Al via stagione produttiva 2024 del Bitto Dop in Valtellina. Sono quarantacinque gli alpeggi coinvolti quest’anno (oltre 11mila ettari di pascoli e prati) che ospiteranno circa 3.000 bovine da latte e 300 capre, per rinnovare l’antico rito estivo della transumanza e creare il formaggio a latte crudo tra i più antichi d’Italia, prodotto da fine giugno a settembre in piccoli caseifici nella provincia di Sondrio e di Lecco (e in alcuni comuni limitrofi della Val Brembana) sulle vette tra i 1.400 e i 2.300 metri. Re della montagna e dei formaggi d’alpeggio, frutto di sapienti mani e di un lavoro faticoso che prevede due mungiture e lavorazioni in loco al giorno, il Bitto è il simbolo dell’intera Valtellina. Ad affiancarlo il Valtellina Casera Dop, il semigrasso di latteria (in dialetto caséra, la casa del lattaio) prodotto principalmente d’inverno quando le mandrie restano a fondo valle.
Due formaggi d’eccellenza e complementari raccontati ora da “Valtellina Casera e Bitto, una storia di unicità e gusto”, la nuova guida pratica del Consorzio, realizzata dall’esperto di enogastronomia Marco Bolasco e che mira a far scoprire ad avventori e appassionati il fascino, l’identità e le specificità dei due formaggi: si va dai consigli di degustazione in purezza – come creare bastoncini da spezzare a metà e portare al naso per sentirne i profumi, rigorosamente a temperatura ambiente – a pairing e accostamenti inaspettati, come quello con le albicocche fresche o con la birra Pale Ale, dalle curiosità, come le tre stagionature per tre diverse sfumature di gusto del Valtellina Casera (dal latte fresco alla nocciola, alla sapidità al fieno) a ricette veloci e facili da preparare. La pubblicazione, totalmente gratuita, è disposizione da oggi sul sito del Consorzio. All’iniziativa si affiancano inoltre tre nuove ricette inedite, firmate dallo chef Alessandro Negrini (Il Luogo di Aimo e Nadia, 1 stella Michelin): “Bucatino croccante con Bitto e pesteda”, “Asparago bianco con polenta “furmentùn”, salsa di stoccafisso e il Bitto Dop” e “Cannelloni con Valtellina Casera Dop, spinaci selvatici “Paruc” e funghi porcini della Valmalenco”. Le proposte, online da oggi sui social del Consorzio, sono piena espressione della montagna e del mondo delle latterie, intese come ambienti dove si trasforma il latte in formaggio.

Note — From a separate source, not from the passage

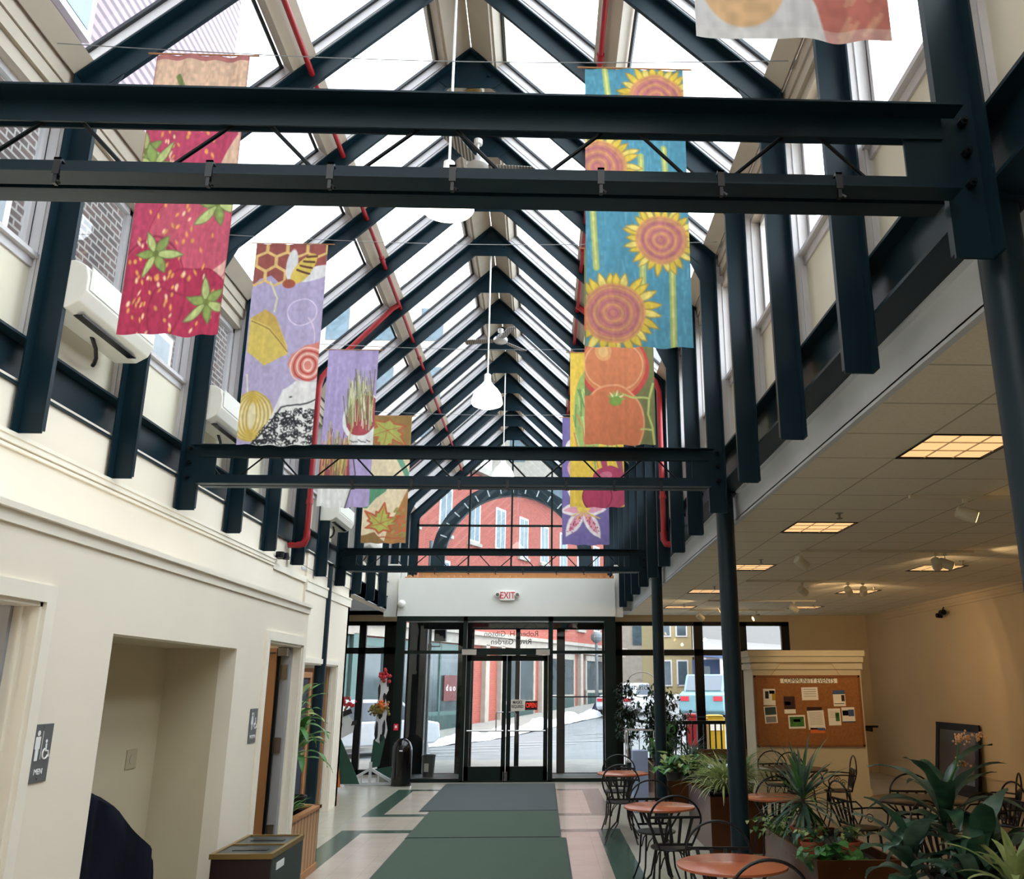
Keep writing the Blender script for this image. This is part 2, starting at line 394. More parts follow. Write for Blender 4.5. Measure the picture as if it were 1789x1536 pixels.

“Bitto e Valtellina Casera sono formaggi radicati fortemente nel territorio, nella montagna e legati alla sua economia: da secoli ne narrano il fascino, ne sono l’espressione ma anche il sostentamento – ha detto Marco Deghi, presidente del Consorzio Valtellina Casera e Bitto in occasione dell’avvio dell’annata produttiva –. Oggi queste due Dop rappresentano 650 posti di lavoro per un fatturato alla produzione di 13,9 milioni e oltre 26,2 milioni di euro di valore al consumo, trainate per l’86% dal Valtellina Casera, che nel 2023 ha messo a segno un +3,4% in export. Numeri positivi che spingono a continuare ad investire in promozione e comunicazione dell’identità di questi formaggi, conosciuti dal 27% degli italiani, con una penetrazione al consumo cresciuta in un anno di 3 e 2 punti percentuali. Il Valtellina Casera, pur essendo il meno conosciuto è il più performante sui mercati del Nord Italia e all’estero. Per quest’ultimo ci aspettiamo un’annata sostanzialmente in linea con il 2023: fino a maggio 2024 sono quasi 100mila le forme marchiate Valtellina Casera Dop con un +7,8% rispetto allo stesso periodo dello scorso anno.”
“Valtellina Casera e Bitto, una storia di unicità e gusto – afferma Marco Bolasco – nasce per valorizzare tutto il bello e anche l’inatteso che c’è dietro Bitto e Valtellina Casera Dop: due formaggi unici e fortemente identitari che, chiusi gli occhi, esprimono appieno i profumi del territorio, dalle montagne alla Valle. Chi li conosce riconosce infatti in loro le note dei pascoli e il latte di montagna, del burro e dello yogurt in fase giovane e i sentori sempre più complessi con l’invecchiamento che vanno dal fieno alla frutta secca per il Valtellina Casera, alla pietra focaia per il Bitto. Il Bitto è poi talmente strutturato, nelle sue versioni dai 300 giorni ai 10 anni, da essere adatto come formaggio da meditazione, oppure solo al centro della tavola, magari affiancato ad una mela. Un pasto frugale per valorizzare il Re dei formaggi di Alpeggio, come facevano e fanno ancora i montanari”.